Etre artiste, mais naître femme, les parts de masculinité et de féminité en chacun, les jeux de masque…
C'est un portrait complexe de femme que Siri Hustvedt dresse, sans complaisance, avec une grande exigence, dans ce roman. Ou alors c'est le portrait d'une femme complexe…. Les deux, je crois. Il me semble qu'on est rarement allé aussi loin en littérature dans la mise en vie d'un être, dans la tentative de sa compréhension, comme s'il s'agissait réellement d'un être autonome qui échappe à son auteur.

Harriet Burden, Harry pour ses proches, et on devine déjà son ambiguïté, a été l'épouse d'un galeriste new-yorkais célèbre, mère de deux enfants, un talent d'artiste relégué aux oubliettes. Jusqu'à son défi, après la mort du mari : créer, et à travers trois hommes prête-nom, montrer par cette supercherie que l'oeuvre d'une femme n'a aucune chance de reconnaissance si elle n'est pas présentée comme masculine.

La lecture est exigeante. Harriet Burden a laissé des écrits, des journaux intimes utilisés par un chercheur qui lui consacre une étude. Ce sont ces extraits de journaux intimes, mais aussi des témoignages des enfants, amis, critiques d'art, qui dressent progressivement en un kaléidoscope vertigineux le portrait d'une personnalité riche et tourmentée. Grande belle femme élégante pour les uns, affabulatrice pour les autres, grosse et moche pour elle-même quand la vie se fait trop lourde et injuste, extraordinairement intellectuelle et cultivée, magicienne – de la magie ordinaire des mères-, amoureuse et sensuelle, révoltée, créatrice ! Créatrice dont l'oeuvre se révèle sous nos yeux subjugués en une explosion de couleurs magiques grâce au regard de Sweet Autumn Pinkney… Ce faisant, nous naviguons dans le milieu de l'art, pas franchement attirant, avec tout son côté factice et cruel, d'un New York d'avant et d'après le 11 septembre.

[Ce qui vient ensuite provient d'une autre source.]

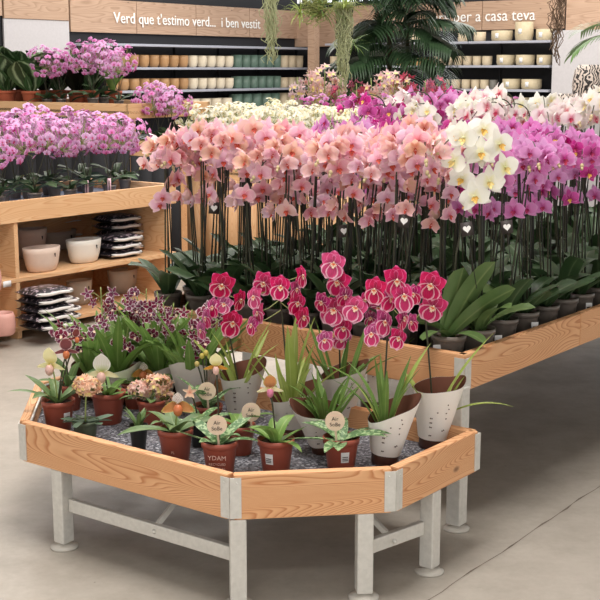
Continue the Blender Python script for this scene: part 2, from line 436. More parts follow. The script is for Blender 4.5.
# daylight strip over the right wall
m = NT('bright_clerestory'); m.b.inputs['Emission Color'].default_value = (.85, .93, 1, 1); m.b.inputs['Emission Strength'].default_value = 1.6; m.b.inputs['Base Color'].default_value = (.8, .85, .9, 1)
mb = MB(); o = board('window_1', (P0 + V * .3).xy, (P0 + U * 16 + V * .3).xy, 2.74, 4.5, .03, m.m, None, 0); tag(o, 'bright glazed strip above the right display wall', kind='structure')
mb = MB()
for k in range(13): mb.box(k * 1.3 - .03, k * 1.3 + .03, -.02, .06, 2.72, 4.55)
o = mb.build('trim_2', M_BLACKWALL, None, P0 + V * .2, UA, smooth=False); tag(o, 'dark mullions of the glazed strip', kind='structure')
# sign bands
def band(name, a, b, z0, z1, label, n):
    t = thing(name, label, 'sign', ((a + b) / 2).to_tuple()[:2] + (z0,), 0)
    c = (a + b) / 2; L = (b - a).length; d = (b - a).normalized()
    for k in range(n):
        p0 = a + d * (L * k / n + .006) - c; p1 = a + d * (L * (k + 1) / n - .006) - c
        board('panel', p0.xy, p1.xy, 0, z1 - z0, .04, M_OAKPANEL, t, .002, side=-1)
    return t, c, d
Nl = U * 1.0; Nl = Vector((U.x, U.y, 0)); # out of the left wall into the hall
def lw(s, off=0): return P0 - V * s + U * off          # point along the left wall
def rw(s, off=0): return P0 + U * s - V * off          # point along the right wall
signL, cL, dL = band('sign_board', lw(5.32, .02), lw(.05, .02), 2.12, 2.59, 'long pale oak sign board on the left wall lettered Verd que t\'estimo verd', 4)
signL2, c2, d2 = band('sign_board', lw(6.5, .02), lw(5.34, .02), 2.27, 2.85, 'pale oak header panel without lettering, above the white panel at left', 1)
signL3, c3, d3 = band('sign_board', lw(7.8, .02), lw(6.52, .02), 2.3, 2.9, 'greyish oak header panel at the left edge of the photo', 1)
o = board('wall_panel', lw(6.5, .02).xy, lw(5.34, .02).xy, 1.0, 2.265, .03, M_GREYWALL, None, .002, side=-1); tag(o, 'plain off-white wall panel behind the dark striped plants', 'wall panel')
def letters(body, size, M, parent): return text_mesh(body, size, M_WHITE, 'lettering', parent, M, .004)
# left sign text, facing +U
sL = 2.80
pos = lw(sL, .075) + Vector((0, 0, 2.265)) - signL.location
R = Matrix((V, Vector((0, 0, 1)), U)).transposed().to_4x4()
tl = letters("Verd que t'estimo verd...  i ben vestit",   .225, Matrix.Translation(pos) @ R, signL)
signR, cR, dR = band('sign_board', rw(.9, .02), rw(5.1, .02), 2.2, 2.64, 'pale oak sign board on the right wall lettered per a casa teva', 3)
R2 = Matrix((U, Vector((0, 0, 1)), -V)).transposed().to_4x4()
pos = rw(3.72, .075) + Vector((0, 0, 2.335)) - signR.location
tr = letters("are per a casa teva", .24, Matrix.Translation(pos) @ R2, signR)
signR2, _, _ = band('sign_board', rw(5.12, .02), rw(7.6, .02), 2.16, 2.64, 'blank pale oak header above the grey panel at the right edge', 1)
signR3, _, _ = band('sign_board', rw(.0, .04), rw(.88, .04), 1.98, 2.62, 'blank oak panel filling the corner between the two sign boards', 1)
o = board('wall_panel', rw(5.12, .03).xy, rw(7.9, .03).xy, 0, 2.16, .42, M_GREYWALL, None, .003, side=-1); tag(o, 'light grey end panel at the right of the pot shelves', 'wall panel')
mb = MB(); mb.box(-.07, .07, -.07, .07, 0, 2.6); o = mb.build('wooden_post', M_OAKPANEL, None, rw(.78, .56), UA, smooth=False); tag(o, 'square wooden post in the corner where the pot shelves meet', 'post')
# shelving units
def shelving(name, f, s0, s1, zs, label, depth=.42):
    c = f((s0 + s1) / 2); t = thing(name, label, 'shelving', (c.x, c.y, 0))
    for z in zs:
        a = f(s0, .05) - c; b = f(s1, .05) - c
        sd = 1 if f is lw else -1
        board('shelf', a.xy, b.xy, z - .035, z, depth, M_SHELFMETAL, t, .003, side=-1)
    n = max(2, int(abs(s1 - s0) / 1.2) + 1)
    for k in range(n + 1):
        a = f(s0 + (s1 - s0) * k / n, .05) - c; b = f(s0 + (s1 - s0) * k / n, depth * 0 + .10) - c
        board('bracket', a.xy, b.xy, 0.02, max(zs) - .035, .02, M_BLACKWALL, t, 0)
    return t
shelving('wall_shelving', lw, 5.28, .14, [.62, .955, 1.29, 1.625, 1.96], 'dark wall shelving with silver edges under the left sign board')
shelving('wall_shelving', rw, .95, 5.08, [.58, .94, 1.295, 1.655, 2.02], 'dark wall shelving with silver edges under the right sign board')
# pots on the shelves
def potmesh(r, h, mat, kind='straight', inn=None):
    mb = MB()
    if kind == 'round': prof = [(r * .62, 0), (r * .84, h * .12), (r * .97, h * .4), (r, h * .7), (r * .97, h), (r * .88, h), (r * .88, h * .6)]
    elif kind == 'taper': prof = [(r * .72, 0), (r * .76, .004), (r * .97, h * .97), (r, h), (r * .9, h), (r * .84, h * .7)]
    else: prof = [(r * .86, 0), (r * .93, h * .06), (r, h * .3), (r, h), (r * .9, h), (r * .9, h * .5)]
    mb.lathe(prof, 20); mb.disc(r * .86, h * .62, 20)
    return mb.mesh('ceramic_pot', mat)
CP = {'tan': plain('tan_ceramic', (192, 148, 102), .4, var=.14, scale=6), 'cream': plain('cream_ceramic', (232, 218, 192), .4, var=.04),
      'green': plain('sage_green_ceramic', (96, 120, 106), .4, var=.08), 'beige': plain('beige_ceramic', (206, 188, 158), .5, var=.06),
      'stone': plain('stone_beige_ceramic', (198, 182, 150), .6, var=.08), 'ochre': plain('ochre_ceramic', (206, 158, 104), .5, var=.1),
      'grey': plain('grey_ceramic', (120, 116, 108), .5)}
NM = {'tan': 'tan glazed', 'cream': 'cream', 'green': 'dark sage green', 'beige': 'beige', 'stone': 'stone beige', 'ochre': 'ochre', 'grey': 'grey'}
PM = {}
def pm(c, r, h, k):
    key = (c, r, h, k)
    if key not in PM: PM[key] = potmesh(r, h, CP[c], k)
    return PM[key]
ROWN = {0: 'top', 1: 'upper', 2: 'middle', 3: 'lower'}
cnt = {}
def shelf_pot(c, r, h, k, pos, row, wall):
    o = obj('ceramic_pot', pm(c, r, h, k), None, pos, rnd.uniform(0, 6))
    key = (c, row, wall); cnt[key] = cnt.get(key, 0) + 1
    tag(o, '%s ceramic pot, %s of its colour from the left, %s row, %s wall' % (NM[c], ORD[cnt[key]], ROWN[row], wall), 'pot', '%s pots on the %s row, %s wall' % (NM[c], ROWN[row], wall))
    if wall == 'right' and h > .16 and k != 'round' or (wall == 'right' and c == 'stone'):
        n = -V if wall == 'right' else U
        mb = MB(); mb.box(-.028, .028, -.036, .036, 0, .002)
        l = mb.build('price_label', M_LABEL, o); l.matrix_local = Matrix.Rotation(-o.rotation_euler.z, 4, 'Z') @ face_M(Vector((-V.x, -V.y, 0)) * (r + .001) + Vector((0, 0, h * .5)), (-V.x, -V.y, 0))
for row, z in ((1, 1.625), (2, 1.29), (3, .955)):
    s = 5.1 if row == 3 else 4.75
    while s > .2:
        c = 'tan' if s > 3.22 - (.1 if row == 2 else 0) else 'cream' if s > 2.13 else 'green' if s > .84 else 'beige'
        r = (.090 if row != 3 else .112) if c != 'beige' else .088; h = .18 if row == 1 else .17
        if row == 3: h = .19 if c in ('tan', 'cream') else .245
        if row == 2 and c == 'green': h = .195
        if row == 1 and c in ('green', 'beige'): h = .2
        shelf_pot(c, r, h, 'round' if c in ('tan', 'cream') else 'straight', lw(s, .28) + Vector((0, 0, z)), row, 'left')
        s -= 2 * r + (.034 if c != 'green' else .022)
def rs_from_px(px):
    r = (px - 300) / FPX / cos(TH)   # approximate bearing
    lo, hi = 0, 12
    for _ in range(40):
        mid = (lo + hi) / 2; q = rw(mid, .28)
        if 300 + FPX * q.x / (q.y * cos(TH)) < px: lo = mid
        else: hi = mid
    return lo
def rrow(row, z, items):
    for px, w, h, c in items:
        s = rs_from_px(px); q = rw(s, .28); k = q.y / FPX
        shelf_pot(c, round(w * k / 2, 3), round(h * k, 3), 'straight', q + Vector((0, 0, z)), row, 'right')
rrow(0, 2.02, [(415, 12, 8, 'beige'), (430, 12, 8, 'beige'), (462, 10, 8, 'beige'), (479, 12, 9, 'beige'), (501, 21, 10, 'stone'), (523, 18, 18, 'stone'), (543, 16, 11, 'stone')])
rrow(1, 1.655, [(401, 8, 8, 'ochre'), (410, 8, 8, 'ochre'), (419, 8, 8, 'ochre'), (428, 8, 8, 'ochre'), (438, 9, 9, 'beige'), (448, 9, 9, 'beige'), (458, 9, 9, 'beige'), (467.5, 9, 9, 'beige'), (477, 9, 9, 'beige'), (487, 10, 9, 'beige'), (505.5, 18, 10, 'stone'), (525, 19, 10, 'stone'), (544, 15, 10, 'stone')])
rrow(2, 1.295, [(427, 8, 9, 'beige'), (436, 9, 9, 'beige'), (446, 9, 9, 'beige'), (456.5, 9.5, 9, 'beige'), (466.5, 9, 9, 'beige'), (476, 9, 9, 'beige'), (485, 9, 9, 'beige'), (494, 8, 9, 'grey'), (512, 18, 10, 'stone'), (532, 20, 10, 'stone')])
rrow(3, .94, [(437, 10, 11, 'beige'), (448, 10, 11, 'beige'), (459.5, 11, 11, 'beige'), (471.5, 11, 11, 'beige'), (483, 11, 11, 'beige'), (497, 9, 13, 'grey'), (510, 18, 15, 'stone'), (534, 20, 15, 'stone')])
rrow(1, 1.655, [(334, 8, 9, 'beige'), (343, 8, 9, 'beige')])
# spotlights on a track above the left sign
tk = MB(); tk.box(-2.6, 2.6, -.02, .02, 2.86, 2.9); tk.box(-2.3, -2.28, -.01, .01, 2.9, 4.6); tk.box(2.28, 2.3, -.01, .01, 2.9, 4.6)
o = tk.build('light_track', M_BLACKWALL, None, lw(3.3, .75), UA + pi / 2, smooth=False); tag(o, 'black ceiling track carrying small spotlights before the left sign', 'light track')
me_ = NT('spot_lens'); me_.b.inputs['Emission Color'].default_value = (1, .93, .8, 1); me_.b.inputs['Emission Strength'].default_value = 12
M_LENS = me_.m; M_SPOT = plain('white_spot_housing', (220, 220, 222), .4)
for k, (px, w_) in enumerate(((132, 'leftmost'), (171, 'second from left'), (191, 'third from left'), (243, 'rightmost'))):
    lo, hi = 0, 8
    for _ in range(40):
        mid = (lo + hi) / 2; q = lw(mid, .75)
        if 300 + FPX * q.x / (q.y * cos(TH)) > px: lo = mid
        else: hi = mid
    t = thing('spotlight', 'white track spotlight above the left sign board, %s of four' % w_, 'lamp', lw(lo, .75) + Vector((0, 0, 2.78)), 0, 'track spotlights')
    mb = MB(); M_ = Matrix.Rotation(radians(35), 4, 'Y'); mb.lathe([(.03, -.10), (.045, -.09), (.055, .07), (.03, .08), (0.001, .08)], 14, 0, M_)
    mb.box(-.01, .01, -.01, .01, .04, .1); mb.build('housing', M_SPOT, t)
    mb = MB(); mb.disc(.042, -.093, 14, 0, M_); mb.build('lens', M_LENS, t)

# ------------------------------------------------------------------ octagonal display table
RZ, PZ = .42, .28          # rim top, rim bottom
TZ = .345                  # surface of the mat
D_ = at(480, 430, .42); D_.z = 0
C_ = D_ + hd(232.5) * .51; B_ = C_ + hd(187.5) * .50; A_ = B_ + hd(142.5) * .945; A2_ = A_ + hd(96.0) * .545; A3_ = A2_ + hd(52.5) * .47
OCT = (A3_ + D_) / 2
ring = [D_, C_, B_, A_, A2_, A3_]
t = thing('display_table', 'low octagonal larch-wood plant table with galvanised legs in the foreground', 'table', (OCT.x, OCT.y, 0))
loc = [p - OCT for p in ring]
TH_ = .032
for k in range(6):
    a, b = loc[k], loc[(k + 1) % 6]
    d = (b - a).normalized()
    e = .012
    board('rim_board', (a + d * e).xy, (b - d * e).xy, PZ, RZ, TH_, M_LARCH, t, .004, side=-1 if k != 9 else 1)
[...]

Avec une écriture ample et généreuse, d'une intelligence palpable, Madame Hustvedt emmène son lecteur à travers ce chant choral dans des réflexions profondes sur le processus de la création, sur le révisionnisme du souvenir qui modifie ou travestit le passé, ou bien encore sur les jeux de rôle dont on ne sort pas indemne, car cela ressemble à des pactes avec le diable. Harriet Burden crée, des prête-noms exposent, elle attend la fin de ces trois événements pour se déclarer, mais à passer ce qui ressemble à un pacte avec le diable, peut-elle avoir la certitude de ne pas se trouver victime du jeu de plus pervers que soi ? « Chambres de suffocation », « Boîte d'empathie », « le monde flamboyant », quels titres d'oeuvres, n'est-ce pas ?!

Siri Hustvedt crée, elle, un personnage troublant, émouvant, d'une telle authenticité qu'on le croirait vrai avec ses ombres, ses failles, ses facettes multiples, un personnage de créatrice à l'oeuvre dont le lecteur visualise ces surprenantes installations qui auraient dû lui apporter, enfin, cette reconnaissance tant attendue, pour elle, elle, Harriet Burden.